La stratégie des socialistes semble porter ses fruits, puisqu'ils sont aujourd'hui premiers dans les sondages. Mais avec seulement une quarantaine de sièges, selon les projections, ils seront encore loin de la majorité absolue, fixée à 68 sièges. Si le pronostic se confirme, iIs devront donc trouver des alliés pour gouverner. L'une des hypothèses est un accord avec les indépendantistes, mais cela finirait de faire imploser leur mouvement. Salvador Illa a notamment tendu la main au camp de Carles Puigdemont, comme le rapporte L'Indépendant.

Une position délicate pour l'indépendantiste Carles Puigdemont

Toujours sous le coup d'un mandat d'arrêt en Espagne, Carles Puigdemont fait campagne depuis le sud de la France, où il s'est installé le mois dernier après des années d'exil en Belgique, et a fortement progressé dans les sondages ces dernières semaines. "Pouvoir être en contact direct, face à face, avec les gens, c'est très réconfortant pour moi", a-t-il déclaré à France 3 Occitanie, lui qui tient tous les soirs des meetings à Argelès-sur-Mer (Pyrénées-Orientales).

Elu président de la région en 2016, il est à l'origine de la tentative de sécession de la Catalogne en 2017. Carles Puigdemont veut croire en ses chances de diriger à nouveau la région, si sa formation Junts s'impose comme premier parti du bloc séparatiste et que celui-ci, très divisé, conserve la majorité des sièges.
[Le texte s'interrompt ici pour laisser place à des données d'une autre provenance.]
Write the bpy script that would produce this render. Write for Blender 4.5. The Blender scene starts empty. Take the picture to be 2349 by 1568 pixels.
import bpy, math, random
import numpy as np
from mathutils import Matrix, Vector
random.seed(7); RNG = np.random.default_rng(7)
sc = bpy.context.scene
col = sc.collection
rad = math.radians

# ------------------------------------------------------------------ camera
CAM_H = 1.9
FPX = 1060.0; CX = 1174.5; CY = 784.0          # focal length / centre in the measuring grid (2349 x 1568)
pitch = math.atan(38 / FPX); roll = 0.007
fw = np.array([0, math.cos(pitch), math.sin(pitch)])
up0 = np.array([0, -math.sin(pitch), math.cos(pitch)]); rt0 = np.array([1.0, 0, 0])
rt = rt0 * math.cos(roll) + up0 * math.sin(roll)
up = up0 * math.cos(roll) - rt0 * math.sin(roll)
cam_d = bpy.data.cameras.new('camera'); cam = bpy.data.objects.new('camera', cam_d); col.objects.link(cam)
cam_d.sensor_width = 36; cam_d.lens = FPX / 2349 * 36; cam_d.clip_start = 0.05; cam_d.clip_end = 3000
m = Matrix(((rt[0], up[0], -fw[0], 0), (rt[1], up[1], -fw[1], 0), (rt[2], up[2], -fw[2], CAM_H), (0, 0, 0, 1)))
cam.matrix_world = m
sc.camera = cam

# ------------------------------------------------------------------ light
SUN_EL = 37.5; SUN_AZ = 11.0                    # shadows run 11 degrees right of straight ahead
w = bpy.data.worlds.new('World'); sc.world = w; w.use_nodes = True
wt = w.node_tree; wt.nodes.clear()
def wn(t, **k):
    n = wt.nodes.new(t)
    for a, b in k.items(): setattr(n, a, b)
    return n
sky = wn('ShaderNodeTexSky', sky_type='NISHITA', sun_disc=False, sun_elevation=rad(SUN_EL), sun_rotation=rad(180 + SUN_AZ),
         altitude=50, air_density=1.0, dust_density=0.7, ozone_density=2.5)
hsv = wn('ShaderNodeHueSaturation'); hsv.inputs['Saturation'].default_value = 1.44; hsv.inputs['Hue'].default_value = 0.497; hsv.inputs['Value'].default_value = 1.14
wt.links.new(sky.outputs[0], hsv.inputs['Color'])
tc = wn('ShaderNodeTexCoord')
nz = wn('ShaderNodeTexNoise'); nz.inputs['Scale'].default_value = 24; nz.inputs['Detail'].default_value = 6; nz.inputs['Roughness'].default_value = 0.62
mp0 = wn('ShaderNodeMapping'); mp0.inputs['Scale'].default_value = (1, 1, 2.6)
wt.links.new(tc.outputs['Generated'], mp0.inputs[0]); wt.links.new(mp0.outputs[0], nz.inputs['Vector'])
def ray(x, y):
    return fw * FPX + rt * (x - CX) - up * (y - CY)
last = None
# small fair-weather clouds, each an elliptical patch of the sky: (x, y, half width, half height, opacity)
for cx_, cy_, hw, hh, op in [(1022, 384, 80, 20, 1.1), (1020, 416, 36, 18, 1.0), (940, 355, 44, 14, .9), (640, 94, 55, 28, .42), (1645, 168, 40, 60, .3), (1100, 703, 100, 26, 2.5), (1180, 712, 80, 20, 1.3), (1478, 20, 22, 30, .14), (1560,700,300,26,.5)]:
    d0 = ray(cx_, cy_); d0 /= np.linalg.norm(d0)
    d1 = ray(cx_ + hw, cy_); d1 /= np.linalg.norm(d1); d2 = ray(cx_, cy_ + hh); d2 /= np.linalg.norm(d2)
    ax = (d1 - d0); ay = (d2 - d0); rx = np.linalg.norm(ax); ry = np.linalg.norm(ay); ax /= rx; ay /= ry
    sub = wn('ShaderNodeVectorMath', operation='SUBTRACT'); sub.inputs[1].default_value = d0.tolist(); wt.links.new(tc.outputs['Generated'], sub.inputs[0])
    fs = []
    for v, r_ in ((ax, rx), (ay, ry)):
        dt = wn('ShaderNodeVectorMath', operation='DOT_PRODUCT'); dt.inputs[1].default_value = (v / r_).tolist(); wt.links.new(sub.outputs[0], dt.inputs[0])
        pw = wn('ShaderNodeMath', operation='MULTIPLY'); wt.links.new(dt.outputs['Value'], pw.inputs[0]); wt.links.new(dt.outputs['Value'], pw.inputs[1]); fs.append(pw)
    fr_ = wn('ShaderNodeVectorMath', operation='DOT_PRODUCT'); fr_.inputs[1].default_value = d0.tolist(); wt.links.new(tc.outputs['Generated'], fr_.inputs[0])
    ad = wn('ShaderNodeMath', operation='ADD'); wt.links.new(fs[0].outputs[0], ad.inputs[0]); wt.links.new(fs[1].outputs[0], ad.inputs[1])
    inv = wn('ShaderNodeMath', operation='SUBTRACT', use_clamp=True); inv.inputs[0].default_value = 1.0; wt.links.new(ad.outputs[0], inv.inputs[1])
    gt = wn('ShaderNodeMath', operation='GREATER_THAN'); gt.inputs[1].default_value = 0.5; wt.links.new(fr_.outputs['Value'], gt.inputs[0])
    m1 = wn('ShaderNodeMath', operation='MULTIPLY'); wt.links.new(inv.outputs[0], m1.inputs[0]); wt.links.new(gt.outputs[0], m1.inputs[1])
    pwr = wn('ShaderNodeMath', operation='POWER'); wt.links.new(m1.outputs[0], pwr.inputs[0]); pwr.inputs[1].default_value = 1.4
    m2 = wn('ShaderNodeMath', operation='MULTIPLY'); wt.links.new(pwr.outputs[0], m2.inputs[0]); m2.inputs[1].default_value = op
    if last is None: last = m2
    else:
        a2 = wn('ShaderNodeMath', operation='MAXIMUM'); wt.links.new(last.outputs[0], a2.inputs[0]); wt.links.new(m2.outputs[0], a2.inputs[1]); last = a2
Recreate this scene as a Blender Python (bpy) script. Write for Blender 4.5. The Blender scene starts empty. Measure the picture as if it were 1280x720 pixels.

Mais cette hypothèse semble a priori compliquée, d'autant plus qu'une nouvelle formation séparatiste, Alliance catalane, classée à l'extrême droite, a émergé ces derniers mois et est créditée d'une poignée de sièges par les sondages. Carles Puigdemont a par ailleurs assuré qu'il se retirerait de la politique locale s'il ne parvenait pas à se faire élire lors de ce scrutin.

Un fauteuil à garder pour le séparatiste Pere Aragonès

En lice, il reste Pere Aragonès, président de la Catalogne depuis septembre 2020. Son gouvernement a décrété mardi la fin de l'état d'urgence sécheresse qui était en vigueur depuis le 1er février. Cette annonce intervient à quelques jours du scrutin et alors que son parti est très critiqué par l'opposition pour la gestion de cette crise. Celui qui a convoqué ces élections anticipées après le rejet de son projet de budget par l'assemblée est en forte baisse dans les sondages.

Si ERC gouverne actuellement en solitaire, avec seulement 33 députés sur 135 au Parlement régional, le parti indépendantiste a toutefois "contribué à normaliser la Catalogne et à adoucir le schisme de 2017", la tentative avortée de sécession de la région, soulève El Periódico de Catalunya. Dans un tacle à ses adversaires, Pere Aragonès défend auprès du quotidien espagnol El Pais que "ses valeurs sont à l'opposé de ceux qui considèrent la politique comme un agenda purement personnel".